Ronald, Ronnie and the entire staff were exhausted. Yet they were also euphoric as they realized they had accomplished an extraordinary feat, something they never imagined they were capable of. In retrospect, they also witnessed on their first day at work a demonstration of genuine leadership by the owners, Joel and Cristy. The kind of leadership that inspires people to show up every day and do their best because it tells them: “It’s ok, I’ve got your back.”


The experience had turned out to be a blessing. Things would be hectic at Granada St., especially on weekends, as more diners discovered the delectable spread offered by the small food place tucked away at a quiet part of the city. Thus, it had become second nature for the staff to fill in at an area that was short-handed so they don’t fall behind on the orders.

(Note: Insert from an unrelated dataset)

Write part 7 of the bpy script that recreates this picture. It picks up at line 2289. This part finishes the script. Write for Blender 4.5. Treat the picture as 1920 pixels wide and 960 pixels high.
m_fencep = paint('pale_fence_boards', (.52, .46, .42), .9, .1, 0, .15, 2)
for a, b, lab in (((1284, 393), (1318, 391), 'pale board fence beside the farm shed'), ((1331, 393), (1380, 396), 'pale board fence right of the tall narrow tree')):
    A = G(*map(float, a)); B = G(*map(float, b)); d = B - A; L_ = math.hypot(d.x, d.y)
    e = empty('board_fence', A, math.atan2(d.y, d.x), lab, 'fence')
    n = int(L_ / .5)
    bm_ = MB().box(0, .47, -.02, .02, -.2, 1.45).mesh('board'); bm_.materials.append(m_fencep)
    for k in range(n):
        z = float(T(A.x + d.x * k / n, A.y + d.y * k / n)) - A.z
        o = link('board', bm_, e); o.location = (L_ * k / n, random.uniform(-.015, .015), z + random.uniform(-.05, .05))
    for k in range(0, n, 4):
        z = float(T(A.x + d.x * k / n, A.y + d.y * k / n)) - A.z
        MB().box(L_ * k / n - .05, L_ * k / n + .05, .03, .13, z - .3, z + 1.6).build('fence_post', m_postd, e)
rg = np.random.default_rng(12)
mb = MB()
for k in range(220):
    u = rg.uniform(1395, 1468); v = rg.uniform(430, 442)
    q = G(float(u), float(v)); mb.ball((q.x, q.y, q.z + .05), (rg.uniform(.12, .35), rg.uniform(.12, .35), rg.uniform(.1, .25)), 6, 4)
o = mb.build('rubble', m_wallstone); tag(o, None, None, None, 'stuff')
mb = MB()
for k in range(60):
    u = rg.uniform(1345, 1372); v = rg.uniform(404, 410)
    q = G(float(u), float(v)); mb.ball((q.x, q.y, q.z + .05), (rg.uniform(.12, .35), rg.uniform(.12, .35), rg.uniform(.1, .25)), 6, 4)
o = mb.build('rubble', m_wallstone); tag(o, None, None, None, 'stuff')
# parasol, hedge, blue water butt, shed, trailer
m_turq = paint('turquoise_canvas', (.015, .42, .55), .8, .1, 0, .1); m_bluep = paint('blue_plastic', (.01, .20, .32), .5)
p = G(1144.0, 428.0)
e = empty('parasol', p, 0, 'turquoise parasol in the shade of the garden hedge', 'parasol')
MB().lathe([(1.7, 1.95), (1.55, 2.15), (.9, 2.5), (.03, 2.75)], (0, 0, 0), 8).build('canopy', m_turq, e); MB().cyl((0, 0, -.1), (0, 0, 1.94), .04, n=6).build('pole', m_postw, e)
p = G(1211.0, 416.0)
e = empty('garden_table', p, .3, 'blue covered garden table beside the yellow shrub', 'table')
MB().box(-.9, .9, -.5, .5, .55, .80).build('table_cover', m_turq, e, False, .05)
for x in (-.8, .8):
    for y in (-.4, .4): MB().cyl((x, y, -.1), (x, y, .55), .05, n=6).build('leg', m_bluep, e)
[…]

Ronald would spend the next three years at Granada St., working his way up to being a waiter, cashier and eventually supervisor. Ronnie would man the kitchen for the same period, before both transferred to the commissary. Ronald eventually became head of admin while Ronnie headed up the central kitchen. Before they first met twenty years ago, Ronald and Ronnie were going through their own struggles, and both were yearning and praying for a better life. Both their prayers seemed to have been answered.


Ronald admitted that over the years, he would at times wonder what could’ve been if one his job applications to the continental United States and Canada yielded positive results. But he has no regrets and is happy how things have turned out for him. He has even realized his dream of travelling to a foreign land. In 2019, He was sent by JT’s Manukan Grille to open its store in Guam and has also been on a visit to friends in the US mainland.


Ronnie is grateful for the life that he now has. It is certainly a long way off from that makeshift roadside barbecue stall in Bacolod City. He has also grown professionally, having been responsible for developing the recipes for many of the dishes on the menu of JT’s Manukan Grille. His latest was the “Batchoy,” which remains a bestseller.


They now also view the struggles they went through two decades ago in a positive light – a learning moment. The painful putdown of Ronald by those he looked up to for his decision to work at an “ihaw-ihaw,” and the hand-to-mouth existence that Ronnie had to endure, had inspired both to empower the younger people they now work with. They had become mentoring partners.


Ronald would at times tease Ronnie of his gentle handling of their younger colleagues by always prefacing his advice with the caveat not to take offense. Ronnie’s playful reply would be to point out that Ronald was equally guilty for occasionally cooking for the younger staff.


Before they met, they didn’t have much in common except for having their roots in Bacolod City and were both in search for their place in the sun. What they have now is so much more. They had shared a journey to a better life, a deep and life-long friendship and a common desire to empower their younger colleagues for their own journey through life.